The Friendship Smashers

Bible Reading: Ephesians 4:31-32

Be kind to each other, tenderhearted, forgiving one another, just as God through Christ has forgiven you. Ephesians 4:32

Imagine a plateful of peas. Then think of what you do when you don’t feel like eating those little vegetable yum-yums: You push them around with your knife. You smash them with your spoon. You nudge them off the table. And then you scoot them under your plate-or feed them to the dog.

Just as peas that have been speared, smooshed, or pushed out of sight are still peas, friendships that are badly treated are still friendships. But they aren’t very ap­petizing. To make and keep friends, avoid these friendship smashers:

• Jealousy. Why envy a friend’s achievements? Celebrate them instead!

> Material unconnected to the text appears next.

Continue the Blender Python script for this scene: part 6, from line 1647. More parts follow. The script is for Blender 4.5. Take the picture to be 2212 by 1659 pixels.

• Gossip. It’s the teeter-totter principle: You try to lift yourself up by saying mean things about other people. Sooner or later you end up splattered on the ground.

• Disloyalty. You say you’re her friend—but you turn on her when someone more popular comes around. Real friendship stays true at all times.

• Competition. Friendship isn’t a race. You aren’t running as competitors. Friends cheer each other on.

• Negativity. Misery loves company-up to a point. After that, moaning leaves you minus your friends.

• Comparison. If you compare yourself to your friends and try to make yourself look better, you’re asking for friendship hassles.

• Selfishness. Make time to serve your friends’ interests, not just your own. If you turn everything inward, you turn others away.

There’s one more huge friendship smasher: insecurity. It often sounds like this: “What if he doesn’t like me?” “What if I say the wrong thing?” “What if she laughs at me?” “What if I do something dumb?”

Those negative thoughts keep you from going any deeper into a friendship. They make you afraid to do anything—or not do anything.

But you can choose to meet your fears head-on. Every time you catch your brain stuck on a negative fear question, change it to a positive faith statement: “I know he will like me.” “I am confident I will say the right thing.” “She will accept me.” “I will do something intelligent.”

When you move out in faith instead of fear, you will be a quality friend.

TALK: How do you get along with the people around you? Do you have any bad habits that get in the way of good friendships? What would you like to change?

PRAY: God, we want to do friendship your way. Help us!